Todavía la truculenta historia nos guarda el paso de un presidente que en la década de los 60 del siglo pasado tuvo virtudes éticas. De ese gobierno, pese a mis primeros años de vida en ese momento, recuerdo su fin, con el golpe de Ovando, para variar.
Hubo, sin embargo, quien, desde una óptica muy mía, reunió todas las virtudes que un estadista debe tener: Antonio José de Sucre, a quien el título de mariscal le quedó insuficiente a causa de sus méritos; por ello a su mentor, al Libertador, no se le ocurrió mejor idea que consagrarlo como Gran Mariscal. Él fue, sin duda ninguna, el presidente que todo país civilizado aspiraría a tener entre su galería de hombres notables.
Sucre, a quien ni siquiera los hombres destacados —que los hubo— aspirarían a opacar su brillo en sus dotes morales y de nobleza, tuvo que lidiar con las deslealtades, traiciones y bestiales egoísmos de una legión de intelectuales y militares que fueron el signo que marcó la vida del gran estadista y humano, de mente fulgente y alma inmaculada.
Sí: Bolivia, en su alborada, tuvo la oportunidad casi casual de tener como cabeza a un militar tan joven como egregio y de una estirpe que raras veces procrea el género humano.
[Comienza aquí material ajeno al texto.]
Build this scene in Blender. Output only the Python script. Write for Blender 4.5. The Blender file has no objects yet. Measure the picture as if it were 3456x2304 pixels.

Generosamente cambió el dulce amparo de su familia para vivir la cruel experiencia de actitudes que fueron hijas de la envidia; de él sí se puede decir que, con la generosidad de su alma y la majestad de su inteligencia, ofuscó no solo a cuantos como reptiles venenosos lo rodearon, sino a cualquier otro personaje o presidente de la dilatada lista de mandatarios que siempre con sombras nos gobernaron. Aquel hombre que alcanzó la cima de las virtudes, el legislador y el pacificador sin paralelismos, fue el mejor presidente de Bolivia.

Augusto Vera Riveros es jurista y escritor.